Wherever you are on the planet, head towards the nearest large metropolis or holiday destination, and it is likely a short wait for the next 'international' film festival. But rewind sixty years, and film festivals were still a new phenomenon, with a handful scattered about, and those exclusively in Europe. Film festivals, like the Olympics and the World Fairs, were opportunities for countries to brand themselves as modern and display their excellence.
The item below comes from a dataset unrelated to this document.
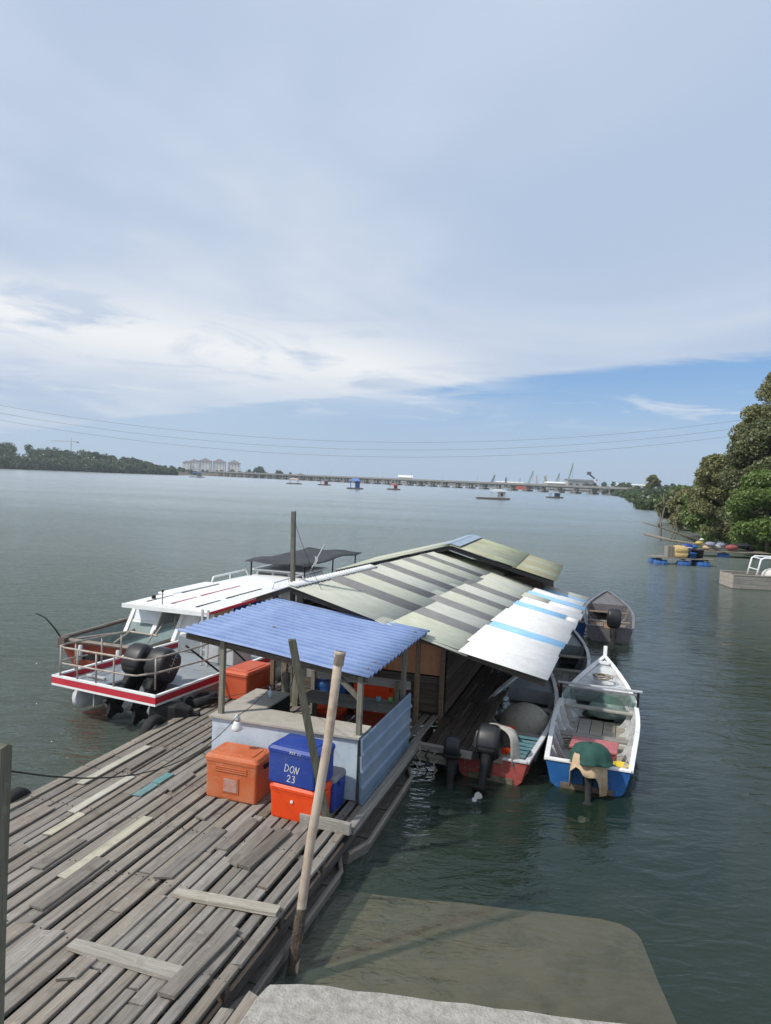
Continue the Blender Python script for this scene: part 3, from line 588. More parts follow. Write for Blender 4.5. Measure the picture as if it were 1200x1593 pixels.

Inaugurated in 1952, the International Film Festival of India (IFFI) broke new ground as the first international film festival outside Europe, and the world's first travelling festival, a four-city feat of unequalled logistics. At a time when much of Asia and Africa remained under the yoke of imperialism, IFFI was a self-assured and meaningful assertion of the ability of a newly independent and formerly colonised country to enter into the fraternity of modern sovereign states. IFFI, in its imagination, form and reception, is shaped by the interplay through the decades of India's articulations of its place in the world and its own self-definition as a nation. The festival's current decline can also be traced to the gradual eclipsing of what is known as the Third World project.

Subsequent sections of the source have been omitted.